Present-day quantum computer used to crack basic RSA encryption

It is true that one of the presently available quantum computers, the D-Wave, was used to crack a form of RSA encryption. However, these computers remain nowhere near the power level that has spurred fears of a “cryptopocalypse.” And the demonstrated ability to crack encryption is extremely weak, handling only a primitive version of RSA that is nothing like the modern standard that is broadly used.

What this development does warn of is the possibility of weaker quantum computers being used to crack encryption ahead of schedule, by focusing on specific standards and coming up with innovative approaches tailored to them. In this case, the researchers deployed the D-Wave’s “quantum annealing” ability in a way that it was not originally designed or previously used for.

Of course, there still is no clear timeline for the threat to crack encryption that quantum computers present. Up until now, experts had generally agreed it was about a decade off at minimum. Some now feel that specific encryption standards might be targeted in as little as a few years, via similarly creative approaches to optimize weaker systems. But the overall timetable remains as unclear as ever.

At present, the only threat this theoretical attack presents is to an RSA key that uses a mere 50 bits. RSA is generally a 2048-bit standard, so the D-Wave quantum computers (which cost tens of millions of dollars to purchase or about $2,000 per hour to rent via the cloud) are not any kind of an immediate threat.

Ability to crack encryption should prompt calm reassessment

So what does this new development mean for organizations? It really doesn’t change much, but it should prompt a reassessment incorporating the possibility that some encryption standards may be defunct in closer to five years than ten.

This news is far from a guarantee of a shortening of the timetable, but it would be prudent to no longer assume that we have “at least ten years” before modern encryption standards start being knocked down. The measurement is now not necessarily how many qubits quantum computers currently have, but how specific systems can be made use of.
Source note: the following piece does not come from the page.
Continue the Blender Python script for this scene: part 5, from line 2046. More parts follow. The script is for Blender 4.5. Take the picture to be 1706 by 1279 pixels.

Cryptography experts still vary greatly in their assessment of the eventual overall level of the threat and its timetable. But NIST has already rolled out its primary post-quantum cryptographic algorithms, making it possible to begin transition plans and processes today. While most organizations (rightly) view this process as a “nightmare,” those that get a jump by beginning to address machine identities today will likely be in for a lot less trouble in the future.